Como estamos numa democracia, é livre (e legítimo) um partido político criticar a situação econômica do país.
O PSBD, por exemplo, veiculou comerciais onde uma atriz simula uma passageira de ônibus que tenta mostrar que os eleitores de Lula e Dilma não estão satisfeitos com o governo atual.
Claro que é propaganda eleitoral negativa.
Portanto, não se pode entender que o TSE entenda que, para fazer propaganda negativa de seus antecessores, o comercial do PT seja considerado uma transgressão à lei da propaganda gratuita.
E o mande tirar do ar.
A não ser que estivesse acontecendo uma impensável simbiose de simpatias entre o TSE e a oposição.

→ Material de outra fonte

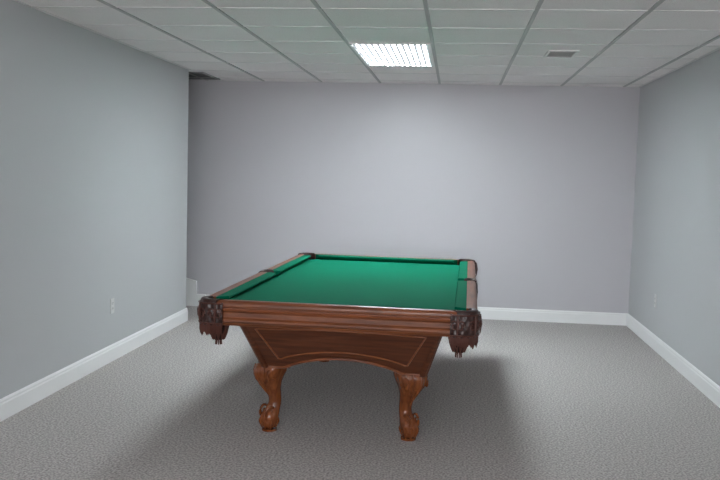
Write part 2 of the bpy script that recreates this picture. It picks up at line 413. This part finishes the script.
# legs : cabriole with claw foot
def leg(sx,sy,idx):
    bx,by=sx*.390-.030,sy*.905
    dx,dy=sx/math.sqrt(2),sy/math.sqrt(2)
    ex_,ey_=-dy,dx
    K=.94
    prof=[(.392,.000,.092,.090),(.375,.006,.100,.095),(.350,.014,.099,.093),(.320,.018,.088,.082),(.285,.010,.069,.064),(.250,-.004,.053,.050),(.215,-.018,.044,.042),(.185,-.026,.039,.038),(.155,-.026,.038,.038),(.130,-.014,.043,.043),(.108,.002,.053,.050),(.085,.012,.058,.056),(.06,.014,.053,.053)]
    def at(o,c_,z): return (bx+K*(dx*o+ex_*c_),by+K*(dy*o+ey_*c_),z)
    g=MB(); n=30; rings=[]
    fine=[]
    for j in range(len(prof)-1):
        for s in range(3):
            w=s/3
            fine.append([prof[j][k]+(prof[j+1][k]-prof[j][k])*w for k in range(4)])
    fine.append(list(prof[-1]))
    for it in range(2):
        fine=[fine[0]]+[[(fine[i-1][k]+2*fine[i][k]+fine[i+1][k])/4 for k in range(4)] for i in range(1,len(fine)-1)]+[fine[-1]]
    for z,o,ra,rb in fine:
        ring=[]
        for i in range(n):
            a=2*P*i/n
            kz=max(0,min(1,(z-.22)/.12))
            flute=1+.07*kz*math.cos(5*a)
            ring.append(at(o+ra*flute*math.cos(a),rb*flute*math.sin(a),z))
        rings.append(ring)
    g.loft(rings)
    g.make('leg_%d'%idx,M_woodz,T,smooth=True,ang=70)
    h=MB()
    h.sphere(at(.016,0,.052),.047,sc=(1,1,.95))
    h.loft([[at(.010+.046*math.cos(a*P/8),.046*math.sin(a*P/8),z) for a in range(16)] for z in (0,.012)])
    for a in (-1.25,-.42,.42,1.25,2.5,-2.5):
        pts=[];rad=[]
        for j in range(9):
            th=.25+j*.27
            r=.050
            pts.append(at(.014+math.cos(a)*r*math.sin(th)*1.06,math.sin(a)*r*math.sin(th)*1.06,.056+r*math.cos(th)*1.05)); rad.append(.0125-.0009*j+(.002 if j in(2,5) else 0))
        h.tube(pts,rad,8)
    for hand in (-1,1):
        for (o0,z0,r0,cr,w) in ((.024,.112,.038,.042,.0085),(.036,.335,.044,.086,.009)):
            pts=[];rad=[]
            for j in range(22):
                a=-.8+j*.42; r=r0*(1-j/25)
                pts.append(at(o0+r*math.cos(a),hand*(cr-.012*abs(math.cos(a))),z0+r*math.sin(a))); rad.append(w*(1-j/40))
            h.tube(pts,rad,7)
    pts=[at(.100,0,.385),at(.112,0,.355),at(.104,0,.315),at(.080,0,.28),at(.052,0,.245),at(.026,0,.21)]
    h.tube(pts,[.006,.012,.013,.010,.008,.003],8)
    for hand in (-1,1):
        pts=[at(.086,hand*.048,.385),at(.092,hand*.050,.35),at(.078,hand*.042,.31),at(.054,hand*.028,.27),at(.034,hand*.014,.23)]
        h.tube(pts,[.004,.010,.010,.007,.003],8)
    h.make('claw_foot_%d'%idx,M_woodz,T,smooth=True,ang=70)
k=1
for sx in (-1,1):
    for sy in (-1,1): leg(sx,sy,k); k+=1

# ---------------------------------------------------------------- camera & world
yaw,pitch,roll=.1101,.0790,.0278
cy,sy=math.cos(yaw),math.sin(yaw)
f=Vector((-sy*math.cos(pitch),cy*math.cos(pitch),-math.sin(pitch))); r=Vector((cy,sy,0)); u=r.cross(f)
r2=r*math.cos(roll)+u*math.sin(roll); u2=-r*math.sin(roll)+u*math.cos(roll)
cam=bpy.data.cameras.new('camera'); co=bpy.data.objects.new('camera',cam); S.collection.objects.link(co)
cam.sensor_width=36; cam.lens=846.98/720*36; cam.clip_start=.05
co.matrix_world=Matrix(((r2.x,u2.x,-f.x,0),(r2.y,u2.y,-f.y,0),(r2.z,u2.z,-f.z,CZ),(0,0,0,1)))
S.camera=co
w=bpy.data.worlds.new('world'); S.world=w; w.use_nodes=True
w.node_tree.nodes['Background'].inputs[0].default_value=(.5,.5,.55,1); w.node_tree.nodes['Background'].inputs[1].default_value=.1
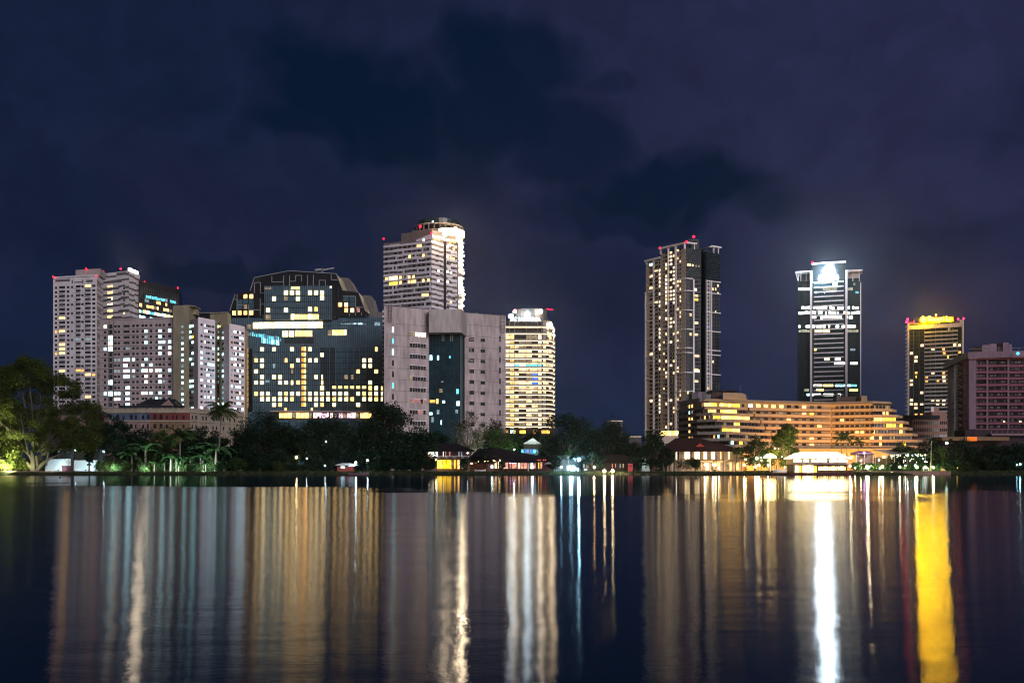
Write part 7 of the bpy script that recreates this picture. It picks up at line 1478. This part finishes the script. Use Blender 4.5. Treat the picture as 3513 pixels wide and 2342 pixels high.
# ---- floating restaurant
Du = 326.0
r = thing('floating_restaurant', 'dazzling two-deck floating restaurant under a white glowing vaulted canopy', 'restaurant', (X(2813, Du), Du, 0)); GC = lit('glowing_canopy', (1, .80, .42), 22, .12, .3)
yb = [Du - 2.5, Du + 10.5]; ymid = Du + 4; V_ = []; F_ = []; prof = [(2717, 1572, 0), (2724, 1567, .3), (2735, 1559, .6), (2748, 1552.5, .85), (2765, 1549.5, 1), (2880, 1550.5, 1), (2893, 1558, .8), (2904, 1566, .4), (2911, 1571.5, 0)]; nn = 8
for px, py, t in prof:
    for k in range(nn + 1): a = math.pi * k / nn; V_.append((X(px, Du), ymid - 6.5 * math.cos(a), Z(1572, Du) + (Z(py, Du) - Z(1572, Du)) * math.sin(a) ** .6))
for i in range(len(prof) - 1):
    for k in range(nn): a = i * (nn + 1) + k; F_.append([a, a + nn + 1, a + nn + 2, a + 1])
MB().add(V_, F_, GC).build('canopy', r)  # cloth lit from within: that light is put in as its own emission
mb = MB(); mb.box(X(2716, Du), X(2912, Du), Du - 2.6, Du + 10.6, Z(1573.6, Du), Z(1572, Du), TIM); mb.build('eaves_beam', r)
mb = MB(); mb.box(X(2714, Du), X(2912, Du), Du - 2.8, Du + 10.8, Z(1594.5, Du), Z(1592, Du), MAR); mb.build('upper_deck', r); mb = MB(); mb.box(X(2700, Du), X(2912, Du), Du - 3.0, Du + 11, -.5, Z(1621, Du - 3), MAR); mb.build('pontoon', r)
mb = MB(); mb.box(X(2722, Du), X(2908, Du), Du + .5, Du + 9, Z(1592, Du), Z(1574, Du), CRM); mb.build('upper_room', r); mb = MB(); mb.box(X(2726, Du), X(2905, Du), Du - .5, Du + 9, Z(1621, Du), Z(1594.5, Du), TIM); mb.build('lower_room', r)
fu, fl_ = Face(2722, Du + .5, 2908, Du + .5), Face(2726, Du - .5, 2905, Du - .5); ws = Wins(r, 'lit_bay'); UB = lit('white_hot_room', (1, .78, .42), 15, .5, .9); UY = lit('gold_room', (1, .64, .2), 9, .4, .9)
p = 2723
for i in range(21): ws.px(fu, p, p + 7.6, 1575 + (i * 7 % 3) * .4, 1584.5, UB if i not in (3, 6, 13) else W_DIM, 2815, .05); p += 8.8
ws.px(fl_, 2728, 2740, 1596, 1620, UY, None, .05); ws.px(fl_, 2741, 2749, 1596, 1620, W_YELLOW, None, .05); ws.px(fl_, 2752, 2767, 1596, 1620, UY, None, .05); ws.px(fl_, 2768, 2783, 1596, 1620, UB, None, .05); ws.px(fl_, 2784, 2791, 1596, 1620, UY, None, .05); ws.px(fl_, 2793, 2801, 1598, 1620, W_YELLOW, None, .05)
for i in range(6): ws.px(fl_, 2807 + 14.9 * i, 2820 + 14.9 * i, 1599.5, 1612, UY if i % 2 else W_CREAM, None, .05)
ws.px(fl_, 2896, 2901, 1600, 1612, W_WARM, None, .05); ws.done()
mb = MB()
for i in range(50): x = X(2717 + 3.95 * i, Du); mb.box(x - .04, x + .04, Du - 2.75, Du - 2.65, Z(1592, Du), Z(1584, Du), WW)
mb.box(X(2716, Du), X(2912, Du), Du - 2.8, Du - 2.6, Z(1584, Du), Z(1583, Du), WW); mb.build('railing', r)
for px in (2717, 2745, 2775, 2805, 2835, 2865, 2890, 2911): MB().box(X(px, Du) - .08, X(px, Du) + .08, Du - 2.6, Du - 2.4, Z(1621, Du), Z(1573, Du), TIM if px > 2800 else WW).build('post', r)
area(r, (X(2815, Du), Du + 3.5, Z(1592.5, Du) + 3.6), (X(2815, Du), Du + 3.5, 0), 500, YL, 12, 4, 170)
# pier with white railing
r = thing('railed_pier', 'short pier with white lit railing leading to the floating restaurant', 'pier', (X(2680, 327), 327, 0)); mb = MB(); mb.box(X(2642, 327), X(2699.5, 327), 325.5, 330.5, .35, .75, TIM); mb.build('deck', r)
mb = MB()
for i in range(26): x = X(2652 + 1.85 * i, 326); mb.box(x - .04, x + .04, 325.8, 325.9, .75, Z(1610, 326), WW)
mb.box(X(2651, 326), X(2699, 326), 325.75, 325.95, Z(1610, 326), Z(1609, 326), WW); mb.box(X(2664, 326), X(2699, 326), 325.7, 325.78, .9, Z(1611, 326), WW); mb.build('railing', r); mb = MB()
for px in (2648, 2664): mb.box(X(px, 326) - .1, X(px, 326) + .1, 326, 326.2, .6, Z(1595, 326), TIM)
mb.box(X(2646, 326), X(2666, 326), 326, 326.2, Z(1595.5, 326), Z(1594.5, 326), TIM); mb.build('gate_frame', r); spot_part(r, P3(2692, 1602, 324.5), .2, lampm(YL, 60), 'pier_lamp')
mb = MB()
for px in (2646, 2670, 2694): mb.tube([(X(px, 327), 328, -1), (X(px, 327), 328, .5)], [.15, .15], TIM, 6)
mb.build('pile', r)
# ---- marquees and terrace right of the restaurant
PURP = mat('purple_lit_cloth', (.35, .22, .42), .8, .2, var=.2); SAIL = mat('grey_sail_cloth', (.36, .33, .28), .8, .2, var=.2, scale=.3)  # purple lamp light is put into the marquee cloth colour
r = thing('purple_marquee', 'purple lit marquee with pitched cloth roof right of the floating restaurant', 'marquee', (X(2966, 345), 345, GZ)); mb = MB(); mb.hip(X(2935, 343), X(2998, 343), 342.5, 348.5, Z(1556, 343), Z(1546, 343), X(2951, 343), X(2985, 343), PURP); mb.build('roof', r); mb = MB(); mb.box(X(2936, 343), X(2997, 343), 342.8, 348, Z(1560, 343), Z(1556, 343), DW); mb.build('valance', r)
for px in (2938, 2966, 2995): MB().box(X(px, 343) - .07, X(px, 343) + .07, 342.9, 343.04, .9, Z(1560, 343), WW).build('post', r)
mb = MB(); mb.box(X(2938, 347), X(2995, 347), 347.3, 347.6, .9, Z(1560, 347), lit('dusky_tent_room', (1, .6, .45), .30, .6, .6)); mb.build('back_cloth', r); spot_part(r, P3(2965, 1553, 342), .28, lampm((.6, .25, 1), 40), 'marquee_lamp')
r = thing('sail_canopy', 'wide grey sail canopy over terrace tables, in front of the hotel right wing', 'canopy', (X(3040, 346), 346, GZ)); mb = MB(); V_ = [(X(3000, 345), 344, Z(1543, 344)), (X(3000, 345), 347, Z(1541, 344)), (X(3068, 345), 345, Z(1561, 345)), (X(3110, 345), 346, Z(1553, 345)), (X(3180, 345), 344, Z(1562, 345)), (X(3068, 345), 352, Z(1541, 345)), (X(3120, 345), 352, Z(1541, 345))]
mb.add(V_ + [(x, y, z - .08) for x, y, z in V_], [[0, 2, 5, 1], [2, 3, 6, 5], [3, 4, 6], [8, 12, 9, 7], [9, 12, 13, 10], [10, 13, 11], [0, 7, 9, 2], [2, 9, 10, 3], [3, 10, 11, 4]], SAIL); mb.build('cloth', r)
for px in (3003, 3040, 3068, 3112, 3175): MB().tube([(X(px, 345), 345, .9), (X(px, 345), 345, Z(1556, 345))], [.07, .06], WW, 6).build('pole', r)
mb = MB(); mb.box(X(2998, 351), X(3180, 351), 351, 351.3, .9, Z(1568, 351), OCH2); mb.build('back_wall', r)
ws = Wins(r, 'lit_panel'); ft = Face(2998, 350.9, 3180, 350.9)
for px, w_, y0, y1, m_ in ((3032, 9, 1562, 1571, W_CREAM), (3062, 12, 1560, 1573, UB), (3048, 6, 1566, 1573, W_DIM), (3100, 10, 1563, 1570, W_WHITE), (3120, 22, 1559, 1568, W_COOL), (3135, 10, 1562, 1570, W_WARM), (3150, 8, 1563, 1568, W_WARM), (3015, 6, 1564, 1572, W_DIM), (3085, 6, 1565, 1571, W_DIM)): ws.px(ft, px - w_ / 2, px + w_ / 2, y0, y1, m_, None, .06)
ws.done()
r = thing('string_lights', 'string of tiny white and blue bulbs over the terrace under the sail canopy', 'string lights', (X(3120, 341), 341, GZ)); rr = random.Random(6); pts = [P3(3075 + 107 * i / 40, 1560 + 5 * math.sin(i * .9) + 6 * math.sin(i * .16), 341) for i in range(41)]; MB().tube(pts, [.02] * 41, IRON, 4).build('cord', r)
for i in range(34): spot_part(r, P3(rr.uniform(3073, 3183), rr.uniform(1552, 1586) if i > 14 else 1561 + rr.uniform(-3, 3), 341 + rr.uniform(-1.5, 1.5)), rr.uniform(.07, .15), lampm(rr.choice(((.6, .85, 1), (1, .9, .7), (.8, .95, 1), (1, .6, .2))), 14), 'bulb')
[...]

O PSDB se sente atingido, a mídia cria o clima de que é “propaganda eleitoral” indevida (se for, o outro não é?) e o TSE cassa a peça publicitária.
Mas, como já ficou evidente que aquela regrinha da transitividade não vale no TSE, então não pode ser isso.
Ficamos assim, então: a oposição pode criticar o governo e o partido do governo não pode criticar a oposição.
Viva a democracia!
PS. Particularmente, acho ótimo que o PT tenha de fazer outro comercial para colocar no lugar. Eu não gosto nada de propaganda negativa, embora esta, pela falta de qualquer crítica na mídia ao período santificado do beato Fernando Henrique Cardoso, quando o Brasil era uma maravilha, tenha sido um soco no estômago da hipocrisia.